Ken McCall: DA forced to walk tough line after three recent deaths
Friday, July 12, 1996 | 11:59 a.m.
SOME CONTROVERSIAL cases have passed across District Attorney Stewart Bell's desk in recent weeks.
First, a Metro Police officer shoots and kills his third man in six years.
Then a woman forgets her 3-month-old baby in the back seat of her car and the baby dies.
Finally, a gravel pit feud erupts into a heavy machinery duel and ends with a fatal shooting.
All the cases draw extensive media coverage, but none results in charges from Bell's office, leaving some people unhappy.
The case that's generated the most emotion and unhappiness, Bell says, is the baby's death.
During a busy morning, Samantha Bonham told police, she dropped off two of her children at day care before going to work, but somehow forgot to drop off the sleeping infant in the back seat of her van. It wasn't until after lunch that she discovered her tragic mistake.
The incident shocked and horrified valley residents. A month later, people are still questioning the facts of the case as well as Bell's decision not to prosecute.
"A lot of people think she should have been hung," says one woman familiar with the case and the family. "But she was a very responsible mother.
"She loved her children. And she will probably never be the same."
Bells says calls from the public came in on both sides, but the majority wanted prosecution.
Legally, though, he says it was an easy call to make. Five of his prosecutors reviewed the case and all came to the same conclusion.
The decision hinges on the difference between criminal and civil negligence, which Bell admits is difficult to get across to the public.
To be criminally negligent you have to "knowingly do something that you know -- or should know -- would put someone in danger."
If, for example, you're driving the speed limit, run a stop sign and kill a pedestrian, that's civil negligence. You will not be charged.
But if you were doing 60 in a 15 mph school zone at the time, Bell says, you can expect to be arrested.
You were criminally negligent, he says, because "the whole course of conduct placed somebody in danger."
Another example: a half-dozen children will drown in backyard pools this year.
"They're negligent -- all of them," Bell says, but they're almost never criminal.
If Bonham had knowingly left her baby in the car to go play video poker or run errands, Bell says, she would have been charged with a crime.
But Bell is convinced she didn't know her daughter was in the car all morning.
"We make mistakes as people," he says, "even mistakes that have terrible, tragic consequences. We could, as a society, punish that behavior by prison, but we don't."
* The case involving Metro officer George Pease put the district attorney's office in an unenviable crossfire between the police and members of the black community -- and left both sides unhappy. But Bells says he's confident his office did its best.

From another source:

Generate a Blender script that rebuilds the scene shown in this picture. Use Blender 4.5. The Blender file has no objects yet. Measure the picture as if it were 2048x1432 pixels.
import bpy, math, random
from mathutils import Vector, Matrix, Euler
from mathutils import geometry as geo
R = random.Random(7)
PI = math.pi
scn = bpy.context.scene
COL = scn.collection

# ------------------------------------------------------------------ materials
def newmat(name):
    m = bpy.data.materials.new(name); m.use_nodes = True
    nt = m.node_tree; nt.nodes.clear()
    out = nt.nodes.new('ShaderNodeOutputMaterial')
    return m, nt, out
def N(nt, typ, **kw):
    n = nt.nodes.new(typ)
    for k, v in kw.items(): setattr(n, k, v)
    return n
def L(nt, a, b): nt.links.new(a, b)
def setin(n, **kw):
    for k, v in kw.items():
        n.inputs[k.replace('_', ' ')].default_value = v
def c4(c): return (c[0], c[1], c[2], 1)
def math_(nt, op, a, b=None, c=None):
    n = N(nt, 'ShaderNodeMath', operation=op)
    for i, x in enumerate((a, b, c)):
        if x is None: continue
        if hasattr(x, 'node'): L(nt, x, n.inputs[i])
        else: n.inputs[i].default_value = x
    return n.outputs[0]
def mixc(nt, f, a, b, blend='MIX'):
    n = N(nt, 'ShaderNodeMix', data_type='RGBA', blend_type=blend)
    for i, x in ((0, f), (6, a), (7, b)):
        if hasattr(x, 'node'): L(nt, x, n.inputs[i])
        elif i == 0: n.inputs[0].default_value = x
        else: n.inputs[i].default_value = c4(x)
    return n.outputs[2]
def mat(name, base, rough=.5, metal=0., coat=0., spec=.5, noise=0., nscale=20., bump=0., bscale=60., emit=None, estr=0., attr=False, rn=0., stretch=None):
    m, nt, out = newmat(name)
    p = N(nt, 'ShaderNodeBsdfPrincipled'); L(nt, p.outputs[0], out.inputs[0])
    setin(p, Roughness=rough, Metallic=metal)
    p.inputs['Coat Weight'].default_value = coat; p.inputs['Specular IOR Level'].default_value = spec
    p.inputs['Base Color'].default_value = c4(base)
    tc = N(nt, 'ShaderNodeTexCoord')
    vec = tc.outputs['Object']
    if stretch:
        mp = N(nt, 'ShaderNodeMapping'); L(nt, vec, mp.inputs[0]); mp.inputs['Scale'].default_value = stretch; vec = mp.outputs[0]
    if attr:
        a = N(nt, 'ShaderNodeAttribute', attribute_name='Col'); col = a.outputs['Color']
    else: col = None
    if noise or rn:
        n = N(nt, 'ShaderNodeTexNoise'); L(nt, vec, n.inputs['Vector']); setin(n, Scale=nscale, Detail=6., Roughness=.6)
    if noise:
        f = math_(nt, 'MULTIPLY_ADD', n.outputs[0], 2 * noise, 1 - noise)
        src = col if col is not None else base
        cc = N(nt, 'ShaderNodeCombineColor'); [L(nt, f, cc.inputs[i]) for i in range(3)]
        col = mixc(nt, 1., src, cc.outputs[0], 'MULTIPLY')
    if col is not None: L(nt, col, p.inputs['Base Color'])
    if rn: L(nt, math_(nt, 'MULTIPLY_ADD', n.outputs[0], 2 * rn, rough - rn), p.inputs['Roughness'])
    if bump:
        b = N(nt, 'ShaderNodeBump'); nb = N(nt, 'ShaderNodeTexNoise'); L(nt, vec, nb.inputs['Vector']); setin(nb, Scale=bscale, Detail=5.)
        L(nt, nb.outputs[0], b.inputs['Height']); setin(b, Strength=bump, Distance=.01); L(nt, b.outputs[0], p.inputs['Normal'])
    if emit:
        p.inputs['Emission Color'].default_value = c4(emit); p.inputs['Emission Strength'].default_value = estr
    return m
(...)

Two deputy district attorneys presented the evidence to a coroner's inquest jury, which decided unanimously that Pease was justified in shooting Henry Rowe.
While he could technically have overriden the jury's verdict and pressed charges anyway, Bell says it would have made a "sham" of the coroner's inquest process.
That system was designed -- at the request of the public and the media -- to make sure the decisions to prosecute officer-involved shootings were made openly, rather than by the district attorney's office in private.
"We have to respect the process," Bells says. "Either that or scrap it."
* Perhaps the most difficult case is the gravel pit shooting.
Prosecutors reviewed the results of the homicide investigation this week but concluded they need more evidence.
The problem: The testimony from the two sides, Big Horn Materials Co. and TCB Now, is "dramatically different."
According to one side it's clear-cut murder, Bells says, but according to the other it's clearly self-defense.
So Bell has requested other evidence, such as the autopsy report and police photos, to help them re-create the incident.
"It falls upon us to decide who's telling the truth in order to legally and ethically decide what course to take."
Either way, it's a sure bet somebody will be unhappy.